The introduction next month of a new planning policy for Selly Oak has seen an acceleration in building activity as landlords, under a mistaken assumption, try to get their house extensions finished.

This policy, called an Article 4 direction, places restrictions on the numbers of family houses which can be converted into houses of multiple occupation – usually filled with students.

It will not control the size of extensions beyond the existing planning controls, just the use of the property.

There have also been concerns raised it will relocate the problem outside the control zone and that other areas should be considered for Article 4 controls.

Of course the integration of the annual student intake and settled residential population has been a cause of concern in Selly Oak for many years.

But this has increased with the relaxation of rules around the size of household extensions. The doubling of extensions allowed was famously introduced by Local Government Secretary Eric Pickles under the claim that it is every Englishman’s right to extend their home if they wish.

But what has in fact happened is that “pile ‘em high and pack ‘em in” landlords have taken full advantage.

With students paying up to £95 per week each for a room close to the University of Birmingham they worked out that going from five or six in a house to eight or ten can increase the return on a property by £2,000 per month, easily covering the cost of extensions. The worst cases have created what look like battery farms for students, while upsetting neighbours.

I’ve seen community meeting rooms smaller than the, admittedly illegal, 30ft extension to a terraced house in Tiverton Road.

Water run off is damaging neighbour James O’Callaghan’s house, there has been constant nuisance from the development and he has had to fight tooth and nail to get the extension brought down to size.

And enforcement notice means that owner Ikhlaq Hussain, who has not responded to my attempts to contact him, has been given until next spring to severely reduce the extension. I have been inundated with accounts from residents of Gristhorpe Road where a developer called Britannia is currently extending properties with what look like those portable offices on building sites, stacked two storeys high on the back of some nice Victorian semis.

I understand the city council is investigating these as they do not yet have planning permission and there is some prospect that they will be found to contravene what would be permitted.

But even though the council is cracking down – enforcement is often halted by a retrospective planning application – which can hold action up for months.

This and further delays with the planning processes such as appeals and fresh applications mean it can take years before enforcement delivers and, in the meantime, the landlord has made a killing.

It seems to be that some of these landlords are as greedy and have as scant regard for the rules as the investment bankers who gambled with clients’ money in the great crash.

At planning committee last week, when considering a reduced extension to the Tiverton Road house, Coun Peter Douglas Osborn said perhaps it is about time to send in the JCBs.

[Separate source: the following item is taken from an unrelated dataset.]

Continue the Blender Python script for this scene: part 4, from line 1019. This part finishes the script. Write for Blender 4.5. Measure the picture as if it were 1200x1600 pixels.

He said many landlords were serial offenders and knew they were pushing the department to the very limit, and often beyond.

Residents are also convinced rooms listed on plans as saunas and gymnasiums are quickly converted into a further student bedsit as soon as the planning process is completed and the attention of the department shifted elsewhere.

What is also striking is that there is this haste to expand houses despite the streets of Selly Oak being littered with ‘To Let’ signs – in any other area this would be seen as an indication of a slump in the rental market, but judging by the level of development of both HMOs and purpose-built student apartment blocks, the market is growing.

A couple of years ago the planning committee heard calls for a thorough investigation of the student housing market amid concerns over the number of student halls being built.

I have been told this is on the ‘things to do’ list, but not yet under way

Unless the scale of development is severely curtailed, given the degree of misery this is causing and the pace of development I would suggest this is brought forward.


It was indeed a surprise to hear Cabinet member for children’s services Brigid Jones use what some would describe as ‘industrial language’ at the cabinet meeting this week.

And refreshing that days of ‘The Filth and the Fury’ style headlines are long behind us. Her comment was a succinct summing up of the state of children’s services.

But I am still unsure as to whether the off-guard comment was more a sign of frustration at the line of criticism and or sheer scale of the problem facing the city council.